The AFL-CIO is spending about $52 per union member these days, up from around $39 in 2005-2006. (Photo credit: Wikipedia)

Big money is a big problem in American politics, isn’t it? Former Labor Secretary and freelance public intellectual Robert Reich warns of the dire “secret big-money takeover of America.” “Big money has long dominated our elections,” says the liberal good-government group Common Cause, adding that “the problem with money in politics is not so much the amount that is spent on campaigns as it is who pays for them, what they get in return, and how that affects public policy and spending priorities.” In other words, political spending is a huge problem because of its tendency to be political. Moveon.org is running an online petition seeking a Constitutional amendment to “get big money out of politics.” And the unknown sources of some campaign spending have everyone very worried. “Donors hiding in the shadows,” warns a typical AP report.

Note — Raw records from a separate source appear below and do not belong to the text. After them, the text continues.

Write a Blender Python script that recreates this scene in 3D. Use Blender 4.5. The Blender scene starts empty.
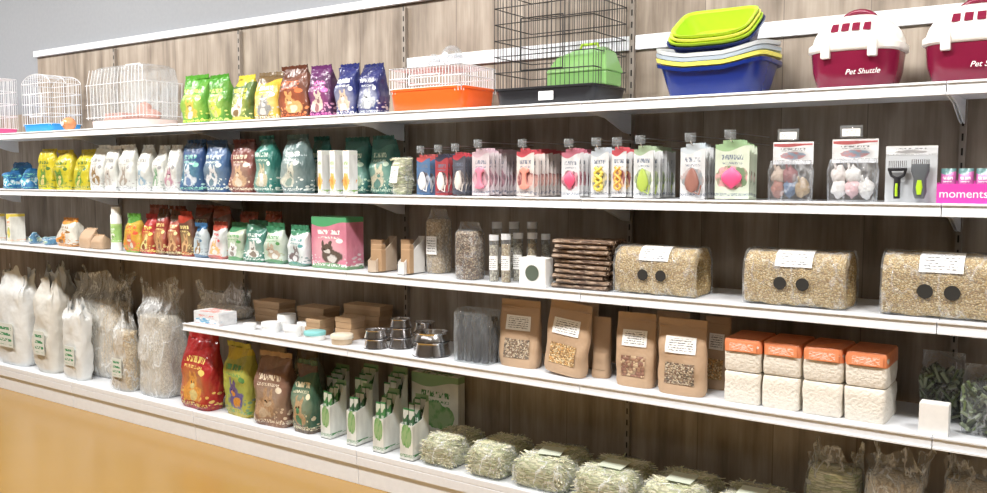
import bpy, bmesh, math, random
from mathutils import Vector, noise
random.seed(7)
R=random.uniform
SC=bpy.context.scene
try:
    SC.view_settings.view_transform='Standard'
except Exception: pass
# ---------------------------------------------------------------- camera model (metres)
F=876.0; YAW=.6033; PIT=-.0793; H=1.4865
cy,sy,cp,sp=math.cos(YAW),math.sin(YAW),math.cos(PIT),math.sin(PIT)
def xa(px,Y,z):
    u=(px-493.5)/F; zz=z-H
    return (u*(Y*cy*cp+zz*sp)-Y*sy)/(cy+u*sy*cp)
def za(py,X,Y):
    v=(246.5-py)/F; fw=-X*sy+Y*cy
    return H+fw*(v*cp+sp)/(cp-v*sp)
S={1:1.772,2:1.403,3:1.041,4:.678,5:.1715}
FY=2.979; WY=3.427; BY=3.03; X0=-2.8915; L=1.25
# ---------------------------------------------------------------- materials
MC={}
def newmat(name):
    m=bpy.data.materials.new(name); m.use_nodes=True
    nt=m.node_tree; b=nt.nodes['Principled BSDF']; return m,nt,b
def c4(c): return (c[0],c[1],c[2],1)
def M(name,col,rough=.5,metal=0,bump=0,bs=40,coat=0,trans=0,alpha=1,emit=0,var=.06):
    if name in MC: return MC[name]
    m,nt,b=newmat(name); MC[name]=m
    b.inputs['Roughness'].default_value=rough; b.inputs['Metallic'].default_value=metal
    b.inputs['Coat Weight'].default_value=coat; b.inputs['Transmission Weight'].default_value=trans
    b.inputs['Alpha'].default_value=alpha
    n=nt.nodes.new('ShaderNodeTexNoise'); n.inputs['Scale'].default_value=bs
    tc=nt.nodes.new('ShaderNodeTexCoord'); nt.links.new(tc.outputs['Object'],n.inputs['Vector'])
    mx=nt.nodes.new('ShaderNodeMix'); mx.data_type='RGBA'
    mx.inputs[6].default_value=c4([x*(1-var) for x in col]); mx.inputs[7].default_value=c4([min(1,x*(1+var)) for x in col])
    nt.links.new(n.outputs[0],mx.inputs[0]); nt.links.new(mx.outputs[2],b.inputs['Base Color'])
    if bump:
        bp=nt.nodes.new('ShaderNodeBump'); bp.inputs['Strength'].default_value=bump; bp.inputs['Distance'].default_value=.01
        nt.links.new(n.outputs[0],bp.inputs['Height']); nt.links.new(bp.outputs[0],b.inputs['Normal'])
    return m
class NT:
    def __init__(s,nt): s.nt=nt
    def n(s,t): return s.nt.nodes.new(t)
    def l(s,a,b): s.nt.links.new(a,b)
    def math(s,op,a,b=None,c=None):
        q=s.n('ShaderNodeMath'); q.operation=op
        for i,x in enumerate((a,b,c)):
            if x is None: continue
            if isinstance(x,(int,float)): q.inputs[i].default_value=x
            else: s.l(x,q.inputs[i])
        return q.outputs[0]
    def mix(s,f,a,b):
        q=s.n('ShaderNodeMix'); q.data_type='RGBA'
        for i,x in ((0,f),(6,a),(7,b)):
            if isinstance(x,(int,float)): q.inputs[i].default_value=x
            elif isinstance(x,tuple): q.inputs[i].default_value=c4(x)
            else: s.l(x,q.inputs[i])
        return q.outputs[2]
    def noise(s,vec,scale,detail=2,sc=None,off=0):
        mp=s.n('ShaderNodeMapping'); s.l(vec,mp.inputs[0]); mp.inputs['Location'].default_value=(off,off*1.7,off*.6)
        if sc: mp.inputs['Scale'].default_value=sc
        q=s.n('ShaderNodeTexNoise'); q.inputs['Scale'].default_value=scale; q.inputs['Detail'].default_value=detail
        s.l(mp.outputs[0],q.inputs['Vector']); return q.outputs[0]
_ps=[0]
def pack(base,top,accent,i1,i2,rough=.22,wr=.5,ez=.34,ex=.36,bw=.2,pic='animal'):
    """printed packaging: picture, headline band, small print"""
    key=('pack',base,top,accent,i1,i2,ez,ex,pic)
    if key in MC: return MC[key]
    _ps[0]+=1; off=_ps[0]*3.1
    m,nt,b=newmat('printed_pack_%d'%_ps[0]); MC[key]=m; q=NT(nt)
    tc=q.n('ShaderNodeTexCoord'); g=tc.outputs['Generated']
    sx=q.n('ShaderNodeSeparateXYZ'); q.l(g,sx.inputs[0]); x,y,z=sx.outputs
    n1=q.noise(g,5,2,None,off); n2=q.noise(g,6,4,None,off+5); nf=q.noise(g,30,3,None,off+7)
    b2_=tuple(min(1,c*1.4+.02) for c in base); b1_=tuple(c*.6 for c in base)
    bcol=q.mix(q.noise(g,2.6,3,None,off+3),b1_,b2_)
    if pic=='animal':
        xd=q.math('ADD',x,q.math('MULTIPLY',q.math('SUBTRACT',n1,.5),.26)); zd=q.math('ADD',z,q.math('MULTIPLY',q.math('SUBTRACT',n2,.5),.14))
        def ell(cx,cz,rx,rz,soft=.18):
            a=q.math('DIVIDE',q.math('SUBTRACT',xd,cx),rx); c=q.math('DIVIDE',q.math('SUBTRACT',zd,cz),rz)
            dd=q.math('ADD',q.math('MULTIPLY',a,a),q.math('MULTIPLY',c,c))
            mr=q.n('ShaderNodeMapRange'); q.l(dd,mr.inputs[0]); mr.inputs[1].default_value=1+soft; mr.inputs[2].default_value=1-soft; mr.inputs[3].default_value=0; mr.inputs[4].default_value=1
            return mr.outputs[0]
        s_=(_ps[0]%3-1)*.08
        halo=ell(.5,.36,.42,.26,.6)
        # scattered grains / leaves printed round the animal
        v=q.n('ShaderNodeTexVoronoi'); mp=q.n('ShaderNodeMapping'); mp.inputs['Scale'].default_value=(11,3,16); mp.inputs['Location'].default_value=(off,0,off); q.l(g,mp.inputs[0]); q.l(mp.outputs[0],v.inputs['Vector']); v.inputs['Scale'].default_value=1
        spk=q.math('MULTIPLY',q.math('LESS_THAN',v.outputs['Distance'],.34),q.math('LESS_THAN',z,.30))
        col=q.mix(q.math('MULTIPLY',halo,.45),bcol,tuple(.5*c+.5*d for c,d in zip(base,accent)))
        col=q.mix(q.math('MULTIPLY',spk,.8),col,q.mix(n2,i1,tuple(min(1,c*1.3) for c in accent)))
        fur1=q.mix(nf,tuple(.45*c for c in i1),tuple(min(1,1.35*c) for c in i1)); fur2=q.mix(nf,tuple(.55*c for c in i2),i2)
        bm_=q.math('MAXIMUM',ell(.5+s_,.24,.28,.13),ell(.5-s_*.5,.37,.17,.10))
        bm_=q.math('MAXIMUM',bm_,q.math('MAXIMUM',ell(.40-s_*.5,.48,.05,.075),ell(.58-s_*.5,.48,.05,.075)))
        col=q.mix(bm_,col,fur1)
        col=q.mix(q.math('MAXIMUM',ell(.5-s_*.5,.335,.09,.04),ell(.5+s_,.2,.13,.08)),col,fur2)
        eyes=q.math('MAXIMUM',ell(.43-s_*.5,.385,.022,.014),ell(.55-s_*.5,.385,.022,.014))
        col=q.mix(eyes,col,(.01,.01,.01))
        low=q.math('LESS_THAN',q.math('ADD',z,q.math('MULTIPLY',q.math('SINE',q.math('MULTIPLY',x,3.1)),-.05)),.07)
        col=q.mix(q.math('MULTIPLY',low,.8),col,top)
        # round seal
        dxs=q.math('DIVIDE',q.math('SUBTRACT',x,.80),.10); dzs=q.math('DIVIDE',q.math('SUBTRACT',z,.55),.045)
        seal=q.math('LESS_THAN',q.math('ADD',q.math('MULTIPLY',dxs,dxs),q.math('MULTIPLY',dzs,dzs)),1.0)
        col=q.mix(seal,col,accent)
    else:
        dx=q.math('DIVIDE',q.math('SUBTRACT',x,.5),ex); dz=q.math('DIVIDE',q.math('SUBTRACT',z,ez),.22)
        d=q.math('ADD',q.math('MULTIPLY',dx,dx),q.math('MULTIPLY',dz,dz))
        d=q.math('ADD',d,q.math('MULTIPLY',n1,1.2))
        em=q.math('LESS_THAN',d,1.45)
        mr=q.n('ShaderNodeMapRange'); q.l(n2,mr.inputs[0]); mr.inputs[1].default_value=.42; mr.inputs[2].default_value=.58
        col=q.mix(em,bcol,q.mix(mr.outputs[0],i1,i2))
    tm=q.math('GREATER_THAN',q.math('ADD',z,q.math('MULTIPLY',q.math('SINE',q.math('MULTIPLY',x,5.0)),.05)),.86)
    col=q.mix(tm,col,top)
    n3=q.noise(g,1,2,(26,2,11),off+9)
    band=q.math('MULTIPLY',q.math('GREATER_THAN',z,.67),q.math('LESS_THAN',z,.67+bw*.42))
    band=q.math('MULTIPLY',band,q.math('MULTIPLY',q.math('GREATER_THAN',x,.18),q.math('LESS_THAN',x,.82)))
    col=q.mix(q.math('MULTIPLY',band,q.math('GREATER_THAN',n3,.49)),col,accent)
    n4=q.noise(g,1,1,(44,2,40),off+2)
    b2=q.math('MULTIPLY',q.math('GREATER_THAN',z,.59),q.math('LESS_THAN',z,.63))
    b2=q.math('MULTIPLY',b2,q.math('LESS_THAN',q.math('ABSOLUTE',q.math('SUBTRACT',x,.5)),.3))
    b3=q.math('MULTIPLY',q.math('GREATER_THAN',z,.05),q.math('LESS_THAN',z,.10))
    col=q.mix(q.math('MULTIPLY',q.math('MAXIMUM',b2,b3),q.math('GREATER_THAN',n4,.52)),col,accent)
    q.l(col,b.inputs['Base Color']); b.inputs['Roughness'].default_value=rough
    bp=q.n('ShaderNodeBump'); bp.inputs['Strength'].default_value=wr; bp.inputs['Distance'].default_value=.04
    q.l(q.noise(tc.outputs['Object'],20,3,(1,1,.6),off),bp.inputs['Height']); q.l(bp.outputs[0],b.inputs['Normal'])
    return m
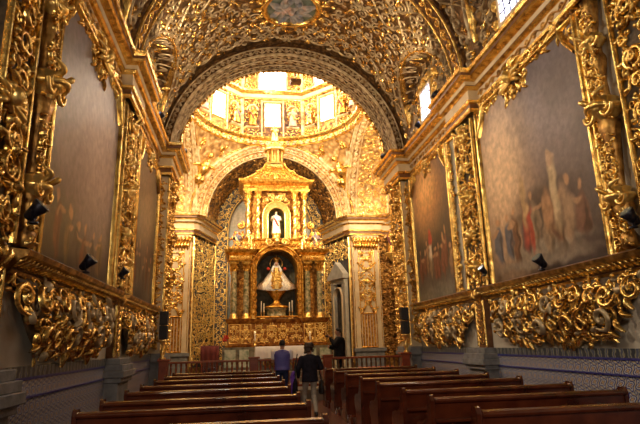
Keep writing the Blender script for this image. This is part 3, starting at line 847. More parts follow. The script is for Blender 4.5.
painting(-1, 13.2, 16.35, False, 'dark canvas beyond the gilded pier, farther painting on the left wall', (BASE2, figsLf), 34)

def ledge_apron(s, y0, y1, seed, label, up):
    t = thing('carved_ledge', label, 'carved ledge', (s * CX, (y0 + y1) / 2, 2.6), 'gilt ledges with scroll aprons under the paintings')
    mb = MB(); p = [(s * CX, y0), (s * CX, y1)]; p = p if s > 0 else p[::-1]
    moulding(mb, p, LEDGE)
    for y in (y0, y1): mb.prism([(0, 2.50), (.1, 2.50), (.22, 2.66), (.30, 2.70), (.32, 2.76), (0, 2.80)], lambda a, b, y=y: (s * (CX - a), y, b), lambda a, b, y=y: (s * (CX - a), y + .01, b))
    obj('moulding', mb, ['gold_old', 'brown'], t)
    g = MB(); S2 = lambda u, v, h: np.stack([s * (CX - .12 - (v - 2.56) * 1.2 - h), u + 0 * v, v + 0 * u], -1)
    n = int((y1 - y0) / .125)
    for k in range(n): put(g, S2, [leaf(y0 + .125 * (k + .5), 2.57, .10, pi / 2, .042, .05, 0, 6)])
    obj('egg_and_dart', g, 'gold', t)
    yc = (y0 + y1) / 2; hw = (y1 - y0) / 2 - .1
    def low(u):
        q = abs(u - yc) / hw
        return 1.52 + .05 * sin(u * 5.) + (0 if q < .55 else 1.0 * ((q - .55) / .45) ** 1.4)
    mb = MB(); us = np.linspace(yc - hw, yc + hw, 40); P = []
    for tt in np.linspace(0, 1, 9):
        P.append([(s * (CX - .02 - .20 * sin(pi * min(1, .12 + tt * .75)) * (1 - abs((u - yc) / hw) ** 6)), u, low(u) + .08 + (2.5 - low(u) - .08) * tt) for u in us])
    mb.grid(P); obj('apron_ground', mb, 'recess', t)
    def SA(u, v, h):
        q = np.abs(np.asarray(u) - yc) / hw; tt = np.clip((v - 1.5) / 1.0, 0, 1)
        return np.stack([s * (CX - .03 - .20 * np.sin(pi * np.clip(.12 + tt * .75, 0, 1)) * (1 - np.clip(q, 0, 1) ** 6) - h), u + 0 * v, v + 0 * u], -1)
    g = MB(); g2 = MB(); r = random.Random(seed)
    mk = lambda u, v: v > low(u) + .02
    k = 0
    for st in fill(yc - hw, yc + hw, 1.55, 2.5, .27, r, .022, .045, mask=mk, leaves=3): put(g, SA, [st], mi=int(r.random() > .78))
    for st in fill(yc - hw, yc + hw, 1.6, 2.48, .42, r, .032, .055, mask=mk, leaves=1): put(g, SA, [st], mi=int(r.random() > .68), h0=.06)
    for j in range(int(hw * 2 / .16)):
        u = yc - hw + .16 * (j + .5); put(g, SA, [leaf(u, low(u) + .12, .24, -pi / 2 + r.uniform(-.8, .8), .042, .07, r.uniform(-1.5, 1.5))])
    for j in range(0): g.ball(SA(np.array([yc - hw * .75 + j * hw * .37]), np.array([2.0 + .12 * (j % 2)]), .12)[0], (.10, .09, .11), 12)
    obj('gilt_scrolls', g, ['gold', 'strap_silver'], t)
    return t
ledge_apron(1, 6.45, 11.62, 51, 'long gold ledge with scroll apron under the biggest painting of the right wall', 1)
ledge_apron(-1, 6.45, 11.6, 52, 'long dim gold ledge with scroll apron under the biggest painting of the left wall', 1)
ledge_apron(1, 12.12, 16.6, 53, 'gold ledge with hanging scroll apron under the farther right painting', 1)
ledge_apron(-1, 12.12, 16.6, 54, 'gold ledge with hanging scroll apron under the farther left painting', 1)

def volute_capital(mb, s, y, z, k=1., X=CX - .25):
    """bulging bracket: bell, rings and two big volutes"""
    x = s * X
    mb.lathe(x, y, [(.0, z - .30 * k), (.07 * k, z - .26 * k), (.10 * k, z - .12 * k), (.2 * k, z), (.25 * k, z + .05 * k), (.24 * k, z + .1 * k), (.16 * k, z + .13 * k), (.2 * k, z + .2 * k), (.1 * k, z + .26 * k), (0, z + .27 * k)], 18)
    for q in (-1, 1):
        pts = []; rad = []
        for t in np.linspace(0, 1, 18):
            a = t * 2 * pi * 1.25; rr = .15 * k * (1 - .75 * t)
            pts.append((x - s * (.14 * k + .02 * t), y + q * (.17 * k + rr * cos(a) * .9), z + .03 * k - rr * sin(a))); rad.append(.035 * k * (1 - .4 * t))
        mb.tube(pts, rad, 8)
        mb.tube([(x - s * .1 * k, y + q * .1 * k, z + .1 * k), (x - s * .26 * k, y + q * .14 * k, z + .22 * k), (x - s * .2 * k, y + q * .3 * k, z + .3 * k)], [.035 * k, .045 * k, .012 * k], 8, res=6)
def pilaster(s, y0, y1, seed, label, near=1., low=True, xo=.12, big=()):
    t = thing('gilded_pilaster', label, 'pilaster', (s * CX, (y0 + y1) / 2, 1.42), 'gilded pilasters of the nave walls')
    yc = (y0 + y1) / 2; X = CX - xo
    mb = MB(); mb.box(s * CX, y0 + .05, 2.80, s * (X + .02), y1 - .05, 6.99)
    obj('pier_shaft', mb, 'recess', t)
    mb = MB(); mb.box(s * CX, yc - .22, 1.42, s * (CX - .15), yc + .22, 2.80); obj('lower_shaft', mb, 'brown', t)
    g = MB(); S = side(s, CX - .15)
    for z in np.arange(1.5, 2.72, .13):
        for q in (-1, 1): put(g, S, [leaf(yc + q * .01, z, .2, pi / 2 - q * .95, .028, .035, 0, 5)])
    for q in (-1, 1): line(g, S, [(yc + q * .2, 1.45), (yc + q * .2, 2.5)], .022, .04)
    put(g, S, [leaf(yc + q * .05, 2.5, .3, pi / 2 - q * .6, .06, .12, 0) for q in (-1, 0, 1)])
    obj('herringbone_strip', g, 'gold', t)
    g = MB(); S = side(s, X); r = random.Random(seed)
    w = y1 - y0
    for q in (y0 + .06, y1 - .06): line(g, S, [(q, 2.82), (q, 6.98)], .03, .07)
    put(g, S, fill(y0 + .12, y1 - .12, 2.85, 6.95, .27, r, .022, .045, leaves=3, sym=True))
    put(g, S, fill(yc - .28, yc + .28, 2.95, 6.9, .42, r, .030, .05, leaves=2, sym=True), h0=.06)
    obj('gilt_scrolls', g, 'gold', t)
    g = MB()
    for kind, dy, z, k in big:
        g = MB(); (volute_capital if kind == 'v' else cherub)(g, s, yc + dy, z, k, X); obj('volute_bracket' if kind == 'v' else 'cherub_head', g, 'gold_bright', t)
    mb = MB()
    for (e, z0, z1) in ((.30, .003, .10), (.26, .10, .22), (.22, .22, .95), (.28, .95, 1.05), (.34, 1.05, 1.18), (.30, 1.18, 1.30), (.24, 1.30, 1.42)):
        mb.box(s * CX, y0 + .1 - (e - .22) * .8, z0, s * (CX - e - .12), y1 - .1 + (e - .22) * .8, z1)
    o = obj('stone_pedestal', mb, 'stone', t, bevel=.012)
    return t
BIG1 = [('v', 0, 5.0, .9), ('v', 0, 6.6, .9), ('c', 0, 5.8, 1.), ('c', 0, 4.1, 1.), ('v', 0, 3.25, .85)]
pilaster(1, 11.29, 12.44, 61, 'gilded scroll pilaster between the two paintings of the right wall', big=BIG1)
pilaster(-1, 11.25, 12.44, 62, 'gilded scroll pilaster between the two paintings of the left wall', big=BIG1)
pilaster(1, 5.55, 6.42, 63, 'gilded pilaster at the right edge of the photo', big=[])
pilaster(-1, 5.55, 6.42, 64, 'gilded pilaster at the left edge of the photo', big=[('c', -.2, 4.4, 1.1)])
# gilded estipite columns at the near side of the near paintings
for s, nm in ((1, 'right'), (-1, 'left')):
    t = thing('estipite_column', 'slender gilded column with big ringed volutes at the near side of the big %s painting' % nm, 'column', (s * CX, 6.74, 2.8), 'volute columns')
    g = MB(); x = s * (CX - .12)
    prof = [(.05, 2.82), (.12, 2.86), (.12, 3.0), (.07, 3.1), (.10, 3.3), (.16, 3.45), (.10, 3.6), (.07, 3.8), (.09, 4.2), (.13, 4.6), (.17, 4.8), (.1, 4.9), (.08, 5.2), (.07, 5.5), (.12, 5.9), (.08, 6.0), (.07, 6.4), (.12, 6.8), (.14, 6.95), (0, 6.98)]
    g.lathe(x, 6.74, prof, 16, mod=lambda a, z: 1 + .10 * cos(8 * a + z * 6))
    obj('shaft', g, 'gold_old', t)
    g = MB()
    volute_capital(g, s, 6.72, 4.95, 1.05, CX - .16); volute_capital(g, s, 6.74, 3.55, .9, CX - .16); volute_capital(g, s, 6.74, 6.15, .75, CX - .16)
    g.tube([(s * (CX - .16 - .27 * cos(a)), 6.72 + .24 * sin(a), 5.02 + .03 * cos(2 * a)) for a in np.linspace(-1.6, 1.6, 16)], .05, 8)
    obj('volutes', g, 'gold_bright', t)
    g = MB(); S = side(s, CX - .2); r = random.Random(71)
    for z in np.arange(2.95, 6.8, .21):
        put(g, S, cell(6.74 + r.uniform(-.05, .05), z, .10, r, .02, .05, 4))
    obj('leaf_carving', g, 'gold', t)

# outer end bay: plain wall, gilded strips at the very edge of the view
for s, nm in ((1, 'right'), (-1, 'left')):
    g = MB(); S = side(s, CX - .02); r = random.Random(77)
    put(g, S, fill(4.35, 5.45, 2.9, 6.9, .26, r, .020, .045, leaves=3))
    for q in (4.3, 5.45): line(g, S, [(q, 2.85), (q, 6.95)], .02, .04)
    t = thing('wall_panel', 'gilded scroll panel nearest the viewer on the %s wall' % nm, 'carved panel', (s * CX, 4.9, 2.85), 'gilded wall panels')
    obj('gilt_scrolls', g, 'gold', t)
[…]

Until this week, though, $3.3 billion dollars of political spending from 2005 to 2011 was hidden, jammed down deep beneath the sofa cushions of public life. A blockbuster Wall Street Journal report revealed that Big Labor has been filing most of its disclosures with its friends at the Department of Labor (which, due to its mission to produce jobicidal regulations, is about as accurately named as a funeral home called a Department of Life). Unions’ disclosures to the Federal Election Commission, where you would ordinarily seek information about spending on elections, comprise only one-fourth of their total spending on politics.

All political reporters who missed the true figure (which is to say, all political reporters until now) should be nominated for an anti-Pulitzer. Let’s call it the Abel Tasman award, after the explorer who discovered the Australian island of Tasmania but neglected to notice Australia 150 miles away.

Union spending has reached $4.4 billion over six years, not the $1.1 billion previously reported. Even the proletariat favorite the Service Employees International Union, which proudly waves the flag of entry-level employment, proves that you can get very, very rich off of poor people. Its spending jumped from $62 million in 2005 and 2006 to $150 million in 2009 and 2010. And you thought no one but Justin Bieber had gotten richer over the past five years, much less managed to pull off a 142 percent jump in spending.

Moreover, overall union membership continues to decline, so each individual union member is the beneficiary of more per-capita spending than before.The AFL-CIO, for instance, is spending about $52 per union member these days, up from around $39 in 2005-2006.

As the Journal explains, spending by corporations and their employees tends largely to be a wash; some spending tugs left, some pulls to the right, but the net advantage gained tends to be small. In both 2008 and 2010, for instance, spending by corporate PACs went equally to the Left and the Right. Complaining about corporate PAC spending robbing us of our democracy then, would be like complaining about a gang of guilt-stricken bank robbers that cleans out the vaults every Tuesday but then feels bad and restocks them completely on Thursdays.

Not so with unions: 92 percent of their money goes to Democrats. And unions, unlike most other campaign donors, don’t just try to influence the politicians but successfully steer their members into voting as a bloc. Studies suggest that between 68 and 74 percent of union members simply vote as their leadership orders. So if you believe, as Common Cause does, that political spending is worrying to the extent it ”affects public policy and spending priorities,” unions should be the most troubling source of funding.

The labor leaders contacted by the Journal, by the way, don’t deny that the $4.4 billion figure, rather than the previously reported $1.1 billion, is the accurate measure of union spending. The common sentiment is pride, not shame, along with a bit of boasting about the allegedly transparent nature of labor political spending, which was so rigorous in its disclosures that all observers were misled by a factor of 300 percent.

AFSCME’s former political director, Larry Scanlon, told the paper, “It makes sense that our political spending has ramped up over the last year and a half as our members have come under attack like never before.”

Or you might say that a few pro-free market politicians have finally started to fight back against the nonstop attacks on it by the unions, whose operating principle is simply that its members, unlike the other seven-eighths of the population, should be paid more than the marketplace says they are worth. Their success in instead framing the issue as one of “fairness” to the “little guy” leaves them free to impose an ever-increasing tax on everyone who purchases their services, including those who do so involuntarily through the government. Remember that this fall, as you are bombarded with union ads about how their membership in “working families” must continue to enjoy special protections denied the rest of us, at our cost.